Alex Massie Alex Massie

The Chopper Wars


CHESTER, ENGLAND – DECEMBER 03: A soldier of 1st Battalion The Royal Welsh waits for a Chinook to land during an exercise before deployment to Afghanistan. Members of 1st Battalion The Royal Welsh, who are based in Chester, are to be deployed following Prime Minister Gordon Brown’s announcement on Monday of an extra 500 troops for Afghanistan. Photo: Christopher Furlong/Getty Images.

The omnishambles at the Ministry of Defence is such that, astonishingly, it may have supplanted the Home Office as the government department least fit-for-purpose. This is no small achievement and, one suspects, owes little to any improvement on the Home front. It’s been apparent for some time that defence policy is being made on a reactive basis and that this owed as much to media pressure upon a beleaguered Prime Minister as it did to the Taliban’s efforts in Helmand Province.

Nothing about the announcement that 22 more Chinooks would be purchased to provide additional hevy-lift capacity in Afghanistan did anything to persuade one that this wasn’t a political rather than a military decision. After all, the new choppers won’t be ready for deployment until 2013 by which time, the PM has also assured us, he envisages British forces leaving Afghanistan. Furthermore, they’ll be paid for by cutting other parts of the defence budget, including the scrapping of yet more parts of the Royal Navy.

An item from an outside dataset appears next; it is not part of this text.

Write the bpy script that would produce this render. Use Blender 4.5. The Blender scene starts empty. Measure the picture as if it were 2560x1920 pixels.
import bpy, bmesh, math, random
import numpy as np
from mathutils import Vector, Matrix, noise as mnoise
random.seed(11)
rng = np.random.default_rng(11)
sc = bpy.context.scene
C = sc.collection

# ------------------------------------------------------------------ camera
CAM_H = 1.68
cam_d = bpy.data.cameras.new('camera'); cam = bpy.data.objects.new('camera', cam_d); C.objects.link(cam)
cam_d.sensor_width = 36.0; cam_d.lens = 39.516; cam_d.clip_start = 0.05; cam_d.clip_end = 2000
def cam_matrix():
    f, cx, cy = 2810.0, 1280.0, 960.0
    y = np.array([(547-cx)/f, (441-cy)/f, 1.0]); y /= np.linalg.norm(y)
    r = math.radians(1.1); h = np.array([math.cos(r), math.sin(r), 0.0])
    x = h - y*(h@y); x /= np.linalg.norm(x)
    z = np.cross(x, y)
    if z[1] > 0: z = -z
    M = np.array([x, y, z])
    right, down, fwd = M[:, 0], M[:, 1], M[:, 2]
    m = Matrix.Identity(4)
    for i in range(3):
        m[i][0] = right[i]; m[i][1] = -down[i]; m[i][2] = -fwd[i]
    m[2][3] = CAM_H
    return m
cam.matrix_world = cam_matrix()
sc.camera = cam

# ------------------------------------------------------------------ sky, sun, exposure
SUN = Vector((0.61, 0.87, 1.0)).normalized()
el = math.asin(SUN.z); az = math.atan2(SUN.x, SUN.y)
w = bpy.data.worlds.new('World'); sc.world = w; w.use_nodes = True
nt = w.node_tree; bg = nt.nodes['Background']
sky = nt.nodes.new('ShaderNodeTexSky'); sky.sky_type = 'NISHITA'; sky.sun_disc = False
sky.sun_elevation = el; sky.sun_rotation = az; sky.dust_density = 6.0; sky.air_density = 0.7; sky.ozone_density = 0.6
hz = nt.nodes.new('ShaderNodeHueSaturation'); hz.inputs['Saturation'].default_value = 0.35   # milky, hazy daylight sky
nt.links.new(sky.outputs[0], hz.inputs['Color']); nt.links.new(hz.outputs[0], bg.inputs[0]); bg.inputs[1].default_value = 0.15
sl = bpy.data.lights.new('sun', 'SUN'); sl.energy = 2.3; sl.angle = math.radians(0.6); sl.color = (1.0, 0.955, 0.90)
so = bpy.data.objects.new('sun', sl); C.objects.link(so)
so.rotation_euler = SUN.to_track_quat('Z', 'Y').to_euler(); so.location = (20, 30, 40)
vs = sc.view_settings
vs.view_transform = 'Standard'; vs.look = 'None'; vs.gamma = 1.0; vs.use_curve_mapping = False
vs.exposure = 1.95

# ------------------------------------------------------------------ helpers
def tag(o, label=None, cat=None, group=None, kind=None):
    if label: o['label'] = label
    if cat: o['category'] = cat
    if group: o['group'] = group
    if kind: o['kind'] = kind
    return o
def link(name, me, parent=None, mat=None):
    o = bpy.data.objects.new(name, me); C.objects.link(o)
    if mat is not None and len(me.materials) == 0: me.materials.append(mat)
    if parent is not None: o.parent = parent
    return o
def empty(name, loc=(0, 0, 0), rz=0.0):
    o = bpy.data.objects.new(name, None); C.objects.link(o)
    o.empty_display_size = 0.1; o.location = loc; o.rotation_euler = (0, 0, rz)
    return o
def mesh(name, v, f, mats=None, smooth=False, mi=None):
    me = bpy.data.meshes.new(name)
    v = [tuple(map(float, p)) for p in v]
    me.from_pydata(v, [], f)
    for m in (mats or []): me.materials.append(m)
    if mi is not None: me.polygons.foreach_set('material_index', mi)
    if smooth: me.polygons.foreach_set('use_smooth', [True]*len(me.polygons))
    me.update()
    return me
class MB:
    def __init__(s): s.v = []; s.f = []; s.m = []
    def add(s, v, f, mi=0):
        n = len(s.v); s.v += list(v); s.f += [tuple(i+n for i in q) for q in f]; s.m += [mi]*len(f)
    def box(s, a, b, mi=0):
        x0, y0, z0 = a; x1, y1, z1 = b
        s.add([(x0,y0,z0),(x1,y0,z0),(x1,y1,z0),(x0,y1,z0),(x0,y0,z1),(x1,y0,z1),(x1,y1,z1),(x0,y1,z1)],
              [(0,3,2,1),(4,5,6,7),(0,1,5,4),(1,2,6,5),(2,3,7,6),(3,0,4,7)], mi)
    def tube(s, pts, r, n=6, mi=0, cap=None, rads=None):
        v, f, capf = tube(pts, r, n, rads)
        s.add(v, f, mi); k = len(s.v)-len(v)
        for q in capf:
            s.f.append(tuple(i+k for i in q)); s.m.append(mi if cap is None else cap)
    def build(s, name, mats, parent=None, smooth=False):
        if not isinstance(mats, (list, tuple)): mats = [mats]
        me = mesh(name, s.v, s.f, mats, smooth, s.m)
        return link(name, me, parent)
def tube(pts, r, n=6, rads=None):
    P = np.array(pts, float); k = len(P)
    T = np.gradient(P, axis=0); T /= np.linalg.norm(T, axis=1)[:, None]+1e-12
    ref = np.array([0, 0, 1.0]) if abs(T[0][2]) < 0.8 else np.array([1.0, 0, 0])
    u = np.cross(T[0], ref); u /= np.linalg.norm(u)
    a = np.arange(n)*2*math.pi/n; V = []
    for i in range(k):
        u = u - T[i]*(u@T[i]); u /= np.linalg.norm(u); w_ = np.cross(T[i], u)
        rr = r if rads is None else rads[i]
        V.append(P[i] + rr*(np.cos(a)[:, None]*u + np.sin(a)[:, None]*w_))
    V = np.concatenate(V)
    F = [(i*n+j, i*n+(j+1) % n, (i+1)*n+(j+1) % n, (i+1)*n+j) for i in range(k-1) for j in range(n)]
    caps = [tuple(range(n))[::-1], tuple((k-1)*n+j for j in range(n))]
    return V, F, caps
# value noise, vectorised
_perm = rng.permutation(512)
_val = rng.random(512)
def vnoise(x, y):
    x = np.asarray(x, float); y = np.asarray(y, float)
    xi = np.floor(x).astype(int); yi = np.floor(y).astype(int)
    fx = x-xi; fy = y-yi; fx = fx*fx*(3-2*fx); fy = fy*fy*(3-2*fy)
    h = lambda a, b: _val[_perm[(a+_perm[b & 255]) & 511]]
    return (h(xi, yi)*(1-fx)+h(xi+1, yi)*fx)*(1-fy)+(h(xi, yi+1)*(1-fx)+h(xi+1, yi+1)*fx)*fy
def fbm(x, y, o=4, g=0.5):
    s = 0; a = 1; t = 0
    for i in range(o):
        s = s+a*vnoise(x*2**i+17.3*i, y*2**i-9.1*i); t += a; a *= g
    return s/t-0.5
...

As other folk have noted, a major flu pandmic would not, one imagines, be paid for by cutting other parts of the NHS budget. So why is the MoD subjected to rules that wouldn’t apply to other government departments?

Then again, even allowing for the complexity of modern avionics and the need for retraining and solving compatability issues, how on earth can it take three whole years to purchase fewer than two dozen helicopters?

The truth is that we no longer take defence very seriously. I wouldn’t go quite as far, perhaps, as this post at Think Defence, but it’s general sentiments are spot on. I particularly appreciated his point about parliamentary attendance at defence debates: it is pitiful. Nor was the chamber packed when the hapless Bob Ainsworth made his latest announcement.

Broadly-speaking we have two ways of reviewing our defence ambitions: decide what we want to be able to do, then find ways of paying for the necessary kit and personnel or, on the other hand, decide how much money we want to spend on the armed forces and let that dictate the kinds of mission we can realistically expect to take part in and the level of equipment and wight of punch we can bring to the party.

But, I think, until we answer some of these issues, our defence policy, regardless of the party in government, is likely to be of the back-of-a-fag-packet type.

PS: Apologies for the lack of posts here in recent days. A punishing trip to Glasgow was followed by a spell in the arena of the unwell.